Princesa (Han Gong-Ju) no puede entenderse sin la idiosincrasia asiática, o coreana. No puede entenderla un señor de Albacete que no quiera dejar fuera de la sala la escala de valores albaceteña. Diferentes estigmas sociales, diferentes comportamientos parentales, diferentes modelos éticos. Hang está sola, institucionalizada. Oculta su identidad y oculta los hechos. Así quieren que sea los que la han enviado lejos de su casa. Completan el penoso cuadro una madre ausente, un progenitor borracho y la mezquindad de los padres de los violadores. “Mi hijo es bueno.
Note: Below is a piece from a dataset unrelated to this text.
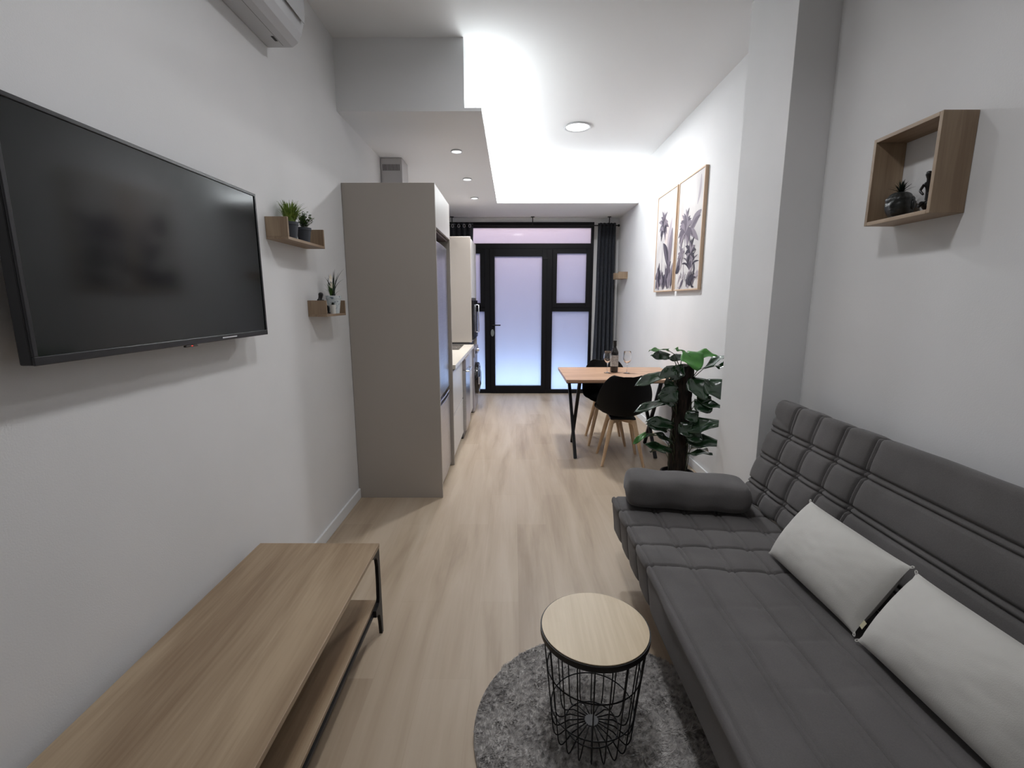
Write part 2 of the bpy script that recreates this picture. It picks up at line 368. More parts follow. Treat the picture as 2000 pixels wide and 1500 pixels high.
# ================================================================== air conditioner
t = thing('air_conditioner', 'white wall-mounted split air conditioner high on the left wall', 'air conditioner', (XL, 2.03, 2.61))
ya, yb = 1.63, 2.43
MB().prism([(XL+.001, 2.612), (-1.03, 2.612), (-1.005, 2.630), (-.985, 2.664), (-.965, 2.74), (-.965, 2.885), (-.99, 2.90), (XL+.001, 2.90)], 'Y', ya, yb).build('casing', M['plastic_white'], t, bevel=.004)
MB().prism([(-1.062, 2.606), (-1.026, 2.6065), (-.999, 2.628), (-.981, 2.658), (-.988, 2.662), (-1.007, 2.634), (-1.031, 2.6122), (-1.062, 2.6119)], 'Y', ya+.03, yb-.022).build('air_flap', M['plastic_white'], t)
MB().box(-1.068, -1.0635, ya+.03, yb-.022, 2.6105, 2.6119).build('air_slot', M['dark_gap'], t)
MB().box(-1.085, -1.073, yb-.10, yb-.06, 2.6105, 2.6119).build('badge', M['dark_gap'], t)
MB().box(-.9649, -.961, ya+.02, yb-.02, 2.70, 2.88).build('front_panel', M['plastic_white'], t, bevel=.002)

# ================================================================== television
t = thing('television', 'large black flat-screen television mounted on the left wall', 'television', (XL, 1.52, 1.305))
TX, ta, tb_, tz0, tz1 = -1.065, 1.028, 2.030, 1.306, 1.880
MB().box(TX-.032, TX-.002, ta, tb_, tz0, tz1).build('cabinet', M['bezel'], t, bevel=.004)
f = MB()
f.box(TX-.002, TX+.004, ta, tb_, tz0, tz0+.020).box(TX-.002, TX+.004, ta, tb_, tz1-.011, tz1).box(TX-.002, TX+.004, ta, ta+.011, tz0+.02, tz1-.011).box(TX-.002, TX+.004, tb_-.011, tb_, tz0+.02, tz1-.011)
f.build('bezel', M['bezel'], t, bevel=.0015)
MB().box(TX-.002, TX+.0005, ta+.011, tb_-.011, tz0+.02, tz1-.011).build('screen', M['screen'], t)
MB().box(TX-.075, TX-.032, ta+.12, tb_-.12, tz0+.03, tz0+.34).build('rear_housing', M['bezel'], t, bevel=.01)
MB().box(XL+.001, TX-.075, 1.36, 1.68, tz0+.08, tz0+.36).build('wall_bracket', M['black_metal'], t)
led = MB().box(TX-.006, TX+.003, 1.515, 1.575, tz0-.007, tz0-.0005).build('sensor', M['black_gloss'], t, bevel=.002)
MB().box(TX+.003, TX+.0042, 1.541, 1.547, tz0-.005, tz0-.002).build('power_light', M['red_led'], led)
MB().box(TX+.0042, TX+.0048, 1.71, 1.80, tz0+.008, tz0+.012).build('logo_strip', M['chrome'], t)

# ================================================================== tv bench
t = thing('tv_bench', 'low oak tv bench with black metal legs and open lower shelf below the television', 'tv bench', (-.84, 1.17, 0))
ba, bb, bx0, bx1 = .46, 1.868, -1.092, -.578
bx(bx0, bx1, ba, bb, .402, .42).build('bench_top', M['bench'], t, bevel=.0015)
bx(bx0+.02, bx1-.022, ba+.012, bb-.012, .142, .158).build('lower_shelf', M['bench'], t, bevel=.0015)
MB().box(bx1-.026, bx1-.014, ba+.02, bb-.02, .128, .1415).build('shelf_rail', M['black_metal'], t)
MB().box(bx0+.014, bx0+.026, ba+.02, bb-.02, .128, .1415).build('shelf_rail', M['black_metal'], t)
def bench_leg(y, s, x):
    m = MB(); w = .026
    # outline in the Y-Z plane, s = direction of the gussets
    o = [(0,0), (0,.4018), (-.085,.4018), (-.085,.394), (-.050,.384), (-.034,.365), (-.027,.33), (-.026,.25), (-.030,.185), (-.038,.165), (-.060,.158), (-.085,.1575), (-.085,.1275), (-.055,.122), (-.036,.105), (-.026,.07), (-.017,0)]
    m.prism([(y+s*a, b) for a, b in o], 'X', x-.007, x+.007)
    return m
for y, s in ((bb-.004, 1), (ba+.004, -1)):
    for x in (bx1-.008, bx0+.008): bench_leg(y, s, x).build('leg', M['black_metal'], t)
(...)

En el fondo no es mal chaval. Son locuras de juventud, no vayamos a joderle la vida por esto”.

Su-jin lanza poderosos cabos emocionales entre Hang y el espectador hasta convertirla en nuestra hermana, o nuestra hija. Hang crece dentro de nosotros, desde una toma de contacto gélida, cuando no tenemos del todo claro lo sucedido y nos vemos cara a cara con una adolescente huraña y de pocas palabras, hasta ese maravilloso territorio llamado empatía. Una transición ejemplar que se apoya en la parsimonia narrativa. Contra los brochazos agresivos de un Gaspar Noé, Lee Su-jin apuesta por el pincel y la acuarela de tonos apagados, de sol que no calienta. Director y personaje principal van de la mano buscando la delicadeza en la infamia y la catarsis en el arte. Tori Amos, que de catarsis e infamias sabe un par de cosas, me va a ayudar a cerrar estas líneas: “It was me and a gun, and a man on my back. And I sang ‘holy holy’ as he buttoned down his pants. You can laugh, it’s kind of funny, things you think at times like these. Like I haven’t seen Barbados, so I must get out of this”. Ahora que lo pienso, esa canción, ‘Me and a gun’, debería ser la única reseña de Princesa (Han Gong-Ju).